Stated task:
Begin with the first line of the material and copy each line word for word through the line that contains "False).build('hinge_lobe', M['satin'], hg, local=True)"; the pictures are left out.

Supplied data:

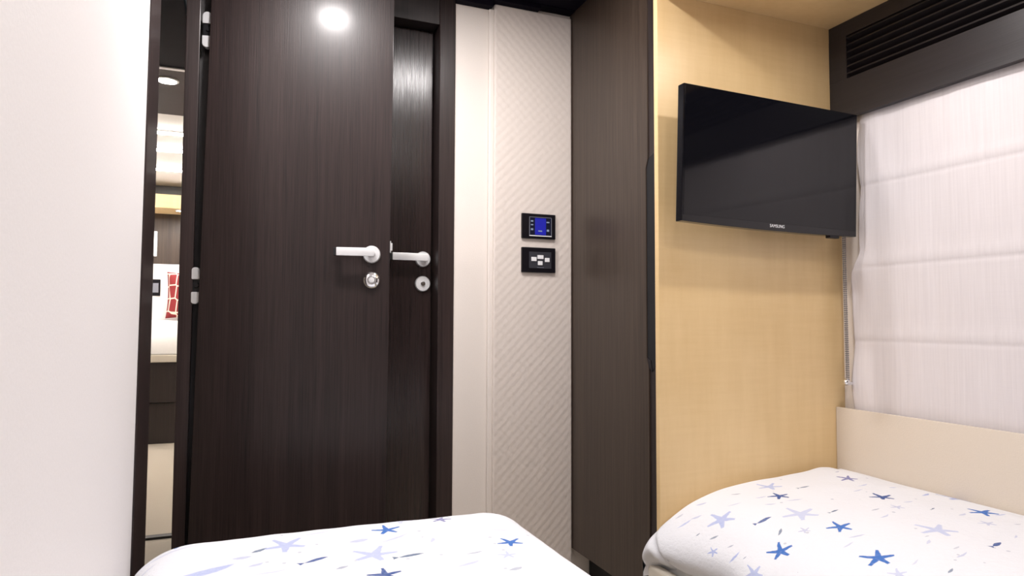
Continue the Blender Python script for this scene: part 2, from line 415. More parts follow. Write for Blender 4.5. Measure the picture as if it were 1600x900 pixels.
t1 = empty('door_1', (-0.09, 2.07, 0), math.atan2(-0.1, 0.505)); tag(t1, 'dark wenge entry door standing open, with a chrome lever, hinged beside the narrow doorway', 'door', kind='structure')
LW = 0.5148
leaf = MB().prism([(-0.035, 0, 0.02), (0.500, 0, 0.02), (0.511, 0, 1.925), (-0.004, 0, 1.925)], (0, 0.038, 0), 0.0015).build('leaf', M['wenge'], t1, local=True)
rose_set(t1, 0.4536, 0.0, 1.092, 0.355, None)
e = MB().lathe((0.4546, 0, 1.016), (0, -1, 0), [(0, 0.0255), (0.004, 0.0255), (0.008, 0.0235), (0.011, 0.019), (0.0125, 0.013), (0.0105, 0.0115)]).build('lock_rose', M['chrome'], t1, True, local=True)
MB().lathe((0.4546, -0.0095, 1.016), (0, -1, 0), [(0, 0.0085), (0.006, 0.0085), (0.008, 0.0075)]).box(0.4526, 0.4566, -0.022, -0.014, 1.009, 1.023, 0.001).build('thumb_turn', M['satin'], e, True, local=True)
MB().box(0.503, 0.5095, 0.008, 0.028, 1.100, 1.1345, 0.0005).box(0.503, 0.5135, 0.010, 0.024, 1.106, 1.129, 0.002).build('latch', M['satin'], t1, local=True)
for zc, xc in ((1.733, -0.019), (0.995, -0.033)):
    def pill(z0, z1, up):
        mb = MB(); n = 12; r = 0.0125
        p = []
        if up:
            p = [(xc-r, 0.012, z0), (xc+r, 0.012, z0)] + [(xc + r*math.cos(PI*i/n), 0.012, z1-r + r*math.sin(PI*i/n)) for i in range(n+1)]
        else:
            p = [(xc+r, 0.012, z1), (xc-r, 0.012, z1)] + [(xc - r*math.cos(PI*i/n), 0.012, z0+r - r*math.sin(PI*i/n)) for i in range(n+1)]
        return mb.prism(p, (0, 0.02, 0), 0.0015)
    hg = MB().box(xc-0.0115, xc+0.0115, 0.016, 0.040, zc-0.018, zc+0.018, 0.002).lathe((xc+0.004, 0.016, zc), (0, -1, 0), [(0, 0.006), (0.004, 0.005)], 16).build('hinge', M['black_metal'], t1, local=True)
    pill(zc+0.018, zc+0.052, True).build('hinge_lobe', M['satin'], hg, local=True)
    pill(zc-0.052, zc-0.018, False).build('hinge_lobe', M['satin'], hg, local=True)

t2 = empty('door_2', (-0.05, YC+0.06, 0)); tag(t2, 'closed dark wenge door set back in its frame, half hidden behind the open door', 'door', kind='structure')
MB().box(-0.045, 0.583, YC+0.06, YC+0.10, 0.01, 1.868, 0.0015).build('leaf', M['wenge_satin'], t2)
rose_set(t2, 0.554+0.05, 0.0, 1.10, 0.445+0.05, None)
e = MB().lathe((0.604, 0, 1.019), (0, -1, 0), [(0, 0.0255), (0.005, 0.0255), (0.008, 0.023), (0.0085, 0.011), (0.007, 0.010)]).build('lock_rose', M['satin'], t2, True, local=True)
MB().lathe((0.604, -0.006, 1.019), (0, -1, 0), [(0, 0.0085), (0.004, 0.0085), (0.006, 0.007)], 24).box(0.6025, 0.6055, -0.014, -0.011, 1.013, 1.025).build('coin_slot', M['chrome'], e, True, local=True)

# ------------------------------------------------------------------ padded panel with controls
pp = empty('padded_wall_panel', (0.92, YC, 0)); tag(pp, 'tall cream leather wall panel with embossed lozenge texture, between the doors and the wardrobe', 'wall panel')
MB().box(0.774, XW-0.001, YC-0.020, YC-0.0005, 0.0, 1.968, 0.008, 4).build('padding', M['lozenge'], pp, True)
MB().box(0.758, 0.776, YC-0.012, YC-0.0005, 0.0, 1.952, 0.005, 3).build('edge_piping', M['cream_wall'], pp, True)

YP = YC-0.020
c1 = empty('thermostat', (0.935, YP, 1.218)); tag(c1, 'black wall thermostat with a lit blue display on the cream padded panel', 'thermostat')
MB().box(0.872, 0.997, YP-0.010, YP, 1.177, 1.262, 0.0025).build('frame', M['black_plastic'], c1)
MB().box(0.899, 0.980, YP-0.0112, YP-0.0095, 1.187, 1.250).build('display_glass', M['plate_glass'], c1)
mb = MB()
for a in ((0.898, 0.981, 1.249, 1.2505), (0.898, 0.8995, 1.187, 1.2505), (0.9795, 0.981, 1.187, 1.2505)): mb.box(a[0], a[1], YP-0.0125, YP-0.0105, a[2], a[3])
mb.build('display_outline', M['grey_line'], c1)
MB().box(0.898, 0.981, YP-0.0125, YP-0.0105, 1.185, 1.188).build('display_outline', M['white_key'], c1)
MB().box(0.919, 0.960, YP-0.0120, YP-0.0110, 1.190, 1.247, 0.0005).build('lit_screen', M['blue_lcd'], c1)
for (x, z, w, h) in ((0.908, 1.236, 0.008, 0.005), (0.908, 1.2235, 0.008, 0.004), (0.908, 1.208, 0.008, 0.006), (0.967, 1.234, 0.010, 0.004), (0.967, 1.206, 0.008, 0.007), (0.938, 1.203, 0.014, 0.004)):
    MB().box(x-w/2, x+w/2, YP-0.0126, YP-0.0110, z-h/2, z+h/2).build('icon', M['white_lcd'], c1)

c2 = empty('switch_panel', (0.935, YP, 1.104)); tag(c2, 'black switch panel with four white keys, directly under the blue thermostat', 'light switch')
MB().box(0.872, 0.997, YP-0.010, YP, 1.062, 1.147, 0.0025).build('frame', M['black_plastic'], c2)
MB().box(0.898, 0.980, YP-0.0115, YP-0.0095, 1.076, 1.132, 0.0005).build('key_plate', M['grey_plate'], c2)
for (x, z, w, h) in ((0.915, 1.107, 0.019, 0.014), (0.939, 1.1145, 0.022, 0.013), (0.964, 1.1055, 0.017, 0.014), (0.938, 1.094, 0.017, 0.014)):
    MB().box(x-w/2, x+w/2, YP-0.014, YP-0.011, z-h/2, z+h/2, 0.001).build('key', M['white_key'], c2)
MB().box(0.927, 0.952, YP-0.0122, YP-0.011, 1.0785, 1.0800).build('printed_line', M['grey_line'], c2)

# ------------------------------------------------------------------ wardrobe
wd = empty('wardrobe', (1.3, 1.83, 0)); tag(wd, 'tall dark wenge wardrobe facing the aisle, beside the padded cream panel', 'wardrobe')
MB().box(XW+0.02, 1.60, YT+0.02, YC-0.001, 0.125, 1.984, 0.001).build('carcass', M['wenge_dark'], wd)
MB().box(XW+0.07, 1.60, YT+0.03, YC-0.01, 0.0, 0.125).build('toe_kick', M['black_matte'], wd)
# door leaf seen from the aisle, with a long finger recess cut in its near edge
x0, x1 = XW, XW+0.019
pr = [(YC-0.002, 0.125), (YC-0.002, 1.984), (1.612, 1.984), (1.612, 1.36), (1.622, 1.335), (1.622, 0.795), (1.612, 0.765), (1.612, 0.125)]
dr = MB().prism([(x0, y, z) for y, z in pr], (x1-x0, 0, 0), 0.001).build('door', M['wenge_warm'], wd)
MB().box(XW+0.004, XW+0.019, YT+0.019, 1.611, 0.125, 1.984).build('stile', M['wenge_dark'], wd)  # darker wenge puts the shade on this recessed stile into its colour
MB().prism([(XW+0.003, y, z) for y, z in ((1.6215, 1.335), (1.612, 1.362), (1.585, 1.372), (1.580, 1.350), (1.580, 0.780), (1.600, 0.757), (1.612, 0.764), (1.6215, 0.796))], (0.003, 0, 0)).build('finger_recess', M['black_matte'], dr)
MB().prism([(XW+0.001, y, z) for y, z in ((1.6215, 0.797), (1.612, 0.768), (1.596, 0.760), (1.604, 0.790))], (0.003, 0, 0)).build('recess_lip', M['black_plastic'], dr)

# ------------------------------------------------------------------ television
tv = empty('television', (1.381, 1.453, 1.34), 0.0, math.radians(1.15)); tv.matrix_world = tv.matrix_world @ Matrix.Rotation(math.radians(0.9), 4, 'X'); tag(tv, 'black flat-screen television mounted high on the maple wall, switched off', 'television')
w2, h2 = 0.3110, 0.183
def outline(s=1.0, bow=0.005, inset=0.0):
    p = []
    n = 24
    for i in range(n+1):
        x = -w2+inset + (2*w2-2*inset)*i/n
        p.append((x, -h2+inset - bow*(1-(x/w2)**2)))
    p += [(w2-inset, h2-inset), (-w2+inset, h2-inset)]
    return p
MB().prism([(x, 0.0, z) for x, z in outline()], (0, 0.026, 0), 0.0018).build('bezel', M['piano_black'], tv, local=True)
MB().box(-0.20, 0.20, 0.026, 0.050, -0.13, 0.10, 0.008).build('rear_housing', M['black_plastic'], tv, local=True)
MB().box(-0.09, 0.09, 0.050, 0.1000, -0.08, 0.08, 0.002).build('wall_bracket', M['black_metal'], tv, local=True)
MB().box(-w2+0.005, w2-0.005, -0.0012, 0.001, -h2+0.017, h2-0.005).build('screen', M['screen'], tv, local=True)
MB().box(0.213, 0.249, 0.004, 0.022, -h2-0.009, -h2, 0.0015).build('receiver_window', M['black_plastic'], tv, local=True)
def text_mesh(name, body, size, mat, parent, loc, width):
    cu = bpy.data.curves.new(name, 'FONT'); cu.body = body; cu.size = size; cu.align_x = 'CENTER'; cu.align_y = 'CENTER'; cu.extrude = 0.0003
    tmp = bpy.data.objects.new(name+'_tmp', cu); COL.objects.link(tmp)
    dg = bpy.context.evaluated_depsgraph_get(); me = bpy.data.meshes.new_from_object(tmp.evaluated_get(dg))
    bpy.data.objects.remove(tmp)
    xs = [v.co.x for v in me.vertices]; k = width/(max(xs)-min(xs))
    for v in me.vertices:
        x, y, z = v.co; v.co = (x*k + loc[0], -z + loc[1], y + loc[2])
    me.materials.clear(); me.materials.append(mat)
    o = bpy.data.objects.new(name, me); COL.objects.link(o); o.parent = parent; return o
text_mesh('logo', 'SAMSUNG', 0.0125, M['logo'], tv, (0.010, -0.0008, -h2+0.0085), 0.052)

# ------------------------------------------------------------------ pelmet over the window
pe = empty('window_pelmet', (1.72, 0.45, 1.523)); tag(pe, 'dark wenge pelmet box with a long louvred air grille above the white blind', 'pelmet')
zb, zt, g0, g1 = 1.523, 1.8215, 1.643, 1.776
mb = MB().box(XR, XR+0.02, YB+0.001, YT-0.001, zb, g0, 0.001).box(XR, XR+0.02, YB+0.001, YT-0.001, g1, zt, 0.001).box(XR, XR+0.02, 1.492, YT-0.001, g0, g1)
mb.build('fascia', M['wenge_y'], pe)
MB().box(XR+0.032, XR+0.036, YB+0.001, YT-0.001, g0-0.01, g1+0.01).build('grille_backing', M['black_matte'], pe)
ns = 6
for i in range(ns):
    z = g0 + (i+0.5)*(g1-g0)/ns
    MB().prism([(XR+0.001, YB+0.01, z+0.002), (XR+0.003, YB+0.01, z+0.0075), (XR+0.026, YB+0.01, z-0.001), (XR+0.024, YB+0.01, z-0.0065)], (0, 1.492-YB-0.01, 0)).build('slat', M['wenge_y'], pe)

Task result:
Continue the Blender Python script for this scene: part 2, from line 415. More parts follow. Write for Blender 4.5. Measure the picture as if it were 1600x900 pixels.
t1 = empty('door_1', (-0.09, 2.07, 0), math.atan2(-0.1, 0.505)); tag(t1, 'dark wenge entry door standing open, with a chrome lever, hinged beside the narrow doorway', 'door', kind='structure')
LW = 0.5148
leaf = MB().prism([(-0.035, 0, 0.02), (0.500, 0, 0.02), (0.511, 0, 1.925), (-0.004, 0, 1.925)], (0, 0.038, 0), 0.0015).build('leaf', M['wenge'], t1, local=True)
rose_set(t1, 0.4536, 0.0, 1.092, 0.355, None)
e = MB().lathe((0.4546, 0, 1.016), (0, -1, 0), [(0, 0.0255), (0.004, 0.0255), (0.008, 0.0235), (0.011, 0.019), (0.0125, 0.013), (0.0105, 0.0115)]).build('lock_rose', M['chrome'], t1, True, local=True)
MB().lathe((0.4546, -0.0095, 1.016), (0, -1, 0), [(0, 0.0085), (0.006, 0.0085), (0.008, 0.0075)]).box(0.4526, 0.4566, -0.022, -0.014, 1.009, 1.023, 0.001).build('thumb_turn', M['satin'], e, True, local=True)
MB().box(0.503, 0.5095, 0.008, 0.028, 1.100, 1.1345, 0.0005).box(0.503, 0.5135, 0.010, 0.024, 1.106, 1.129, 0.002).build('latch', M['satin'], t1, local=True)
for zc, xc in ((1.733, -0.019), (0.995, -0.033)):
    def pill(z0, z1, up):
        mb = MB(); n = 12; r = 0.0125
        p = []
        if up:
            p = [(xc-r, 0.012, z0), (xc+r, 0.012, z0)] + [(xc + r*math.cos(PI*i/n), 0.012, z1-r + r*math.sin(PI*i/n)) for i in range(n+1)]
        else:
            p = [(xc+r, 0.012, z1), (xc-r, 0.012, z1)] + [(xc - r*math.cos(PI*i/n), 0.012, z0+r - r*math.sin(PI*i/n)) for i in range(n+1)]
        return mb.prism(p, (0, 0.02, 0), 0.0015)
    hg = MB().box(xc-0.0115, xc+0.0115, 0.016, 0.040, zc-0.018, zc+0.018, 0.002).lathe((xc+0.004, 0.016, zc), (0, -1, 0), [(0, 0.006), (0.004, 0.005)], 16).build('hinge', M['black_metal'], t1, local=True)
    pill(zc+0.018, zc+0.052, True).build('hinge_lobe', M['satin'], hg, local=True)
    pill(zc-0.052, zc-0.018, False).build('hinge_lobe', M['satin'], hg, local=True)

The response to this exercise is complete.